La collaborazione più lunga e ravvicinata che ebbi con Victor, fu in occasione della preparazione dell’opera “La Población”, di cui lui era il regista e che presentò con l’interpretazione degli attori “Huamari” e di un gruppo femminile di sei giovani studentesse, militanti della gioventù comunista. Il lavoro consisteva nel montare un repertorio di canzoni latinoamericane con cui il gruppo nasceva a vita artistica e poi proseguiva il proprio lavoro di azione sociale mediante la musica e la canzone. 

Il mio ruolo era di appoggio e di aiuto nell’esecuzione e nella combinazione degli strumenti perché le ragazze potessero poi ben “miscelare” chitarra, charango, kenas e percussioni. Il lavoro consisteva nell’eseguire ritmi diversi rispettando le diverse funzioni degli strumenti.

Sperimentazioni vocali

Nel corso delle prove, potei percepire il modo di lavorare di Victor: richiedeva molta disciplina, concentrazione e una serietà che comunque lasciava spazio a una naturale allegria. 

Faceva cantare la melodia a una delle ragazze mentre in sottofondo si creava una seconda voce. Questa non era mai esattamente uguale alla voce principale, né era troppo evidente; generalmente la faceva evolvere in movimenti vocali contrapposti che terminavano sempre con un ritmo piacevole, come se la seconda voce fosse indipendente e autonoma rispetto alla prima e come se melodicamente vivesse da sola. 

Fino a qui tutto bene; il lavoro si complicava quando si univa una terza voce, con il rischio di causare “scontri” musicali per la sovrapposizione di note. Anche se tardavamo un poco nell’individuare il conflitto, e internamente, credo, entrambi lamentavamo il nostro fallimento teorico, questo metodo naturale ed empirico manifestava la sua validità nel risultato finale.

Questa esperienza richiamava molto la mia attenzione perché non era lontana da quanto Victor aveva vissuto con il gruppo “Quilapayun”, che aveva diretto per tre anni, gruppo che sotto la sua guida aveva scoperto nuovi suoni vocali con ritmo latinoamericano. 
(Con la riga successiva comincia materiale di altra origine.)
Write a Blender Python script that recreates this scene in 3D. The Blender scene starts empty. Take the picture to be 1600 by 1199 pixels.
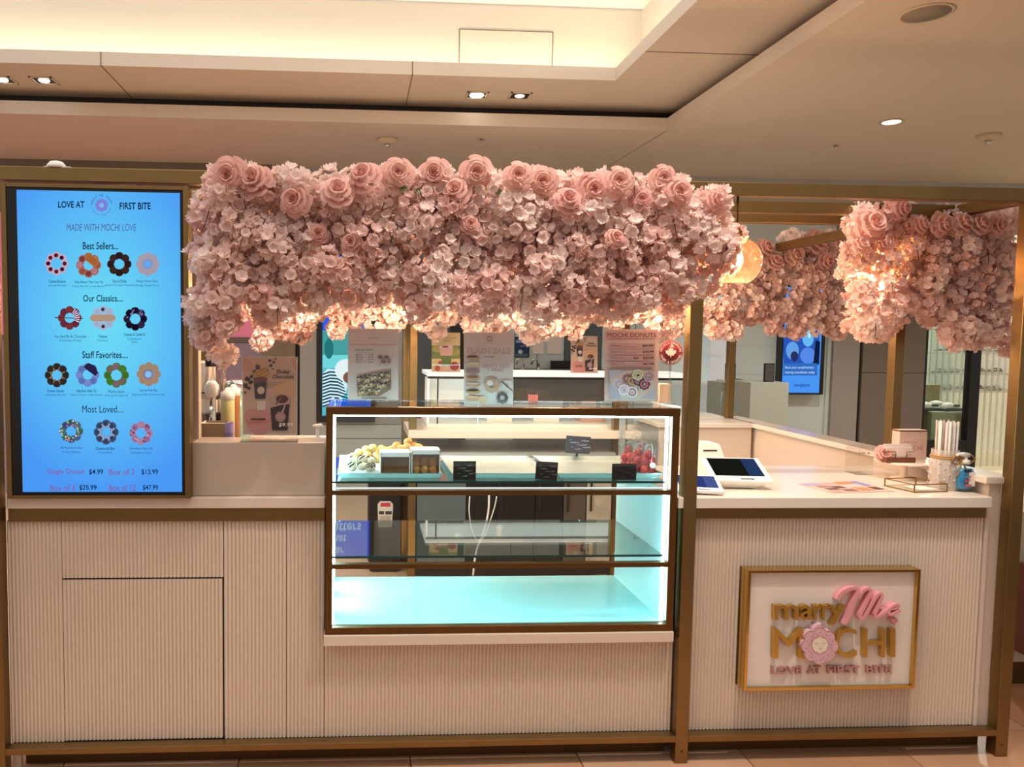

Si può intuire che, nel viaggio della vita e nel modo di essere di Victor, tutto si somma e in Victor il suo bagaglio era arricchito dalla sua cultura d’origine e familiare, dai canti della madre, dai giorni di lavoro in campagna, dai racconti intorno al focolare, dal campo verde pieno di suoni di Lonquen, dei misteriosi tramonti di ritorno dalla Piedra de Diablo. Insomma, da tutto quello che lui visse nei tempi dell’infanzia. 

Un’altra pietra miliare fu la sua esperienza in seminario, dove trovò riparo dopo la morte di sua madre, della quale visse il funerale fra riflessioni, dolore e domande alle forze divine sul senso della perdita e di vuoto infinito che provava, mentre la sua voce si univa al coro di aspirante sacerdote nei canti gregoriani che tentavano a decifrare il mistero.

A questa forte esperienza, si aggiunse la partecipazione di Victor al coro dell’Università del Cile e, in special modo, la sua adesione a “Carmina Burana”, nel corso della quale, dall’altezza della sua posizione nel coro, si innamorò della ballerina che sarebbe stata poi la compagna dei suoi giorni: Joan.

Anche il suo apprezzamento per la musica dei Beatles, inevitabile in quegli anni, e la sua attenzione profonda al mondo del teatro, alla danza folkloristica, lo porterà ad avventurarsi nella direzione di nuovi spettacoli multidimensionali e nella creazione di musica con giochi di dissonanze vocali che tracciavano sperimentazioni musicali di grande esito. Lavorò musicalmente in libertà, lasciando spazio alla creatività, ai suoi pensieri; lasciò aperti nuovi cammini che avrebbero avuto lunga vita, oltre il tempo e che rappresentano tuttora la sua e la nostra eredità.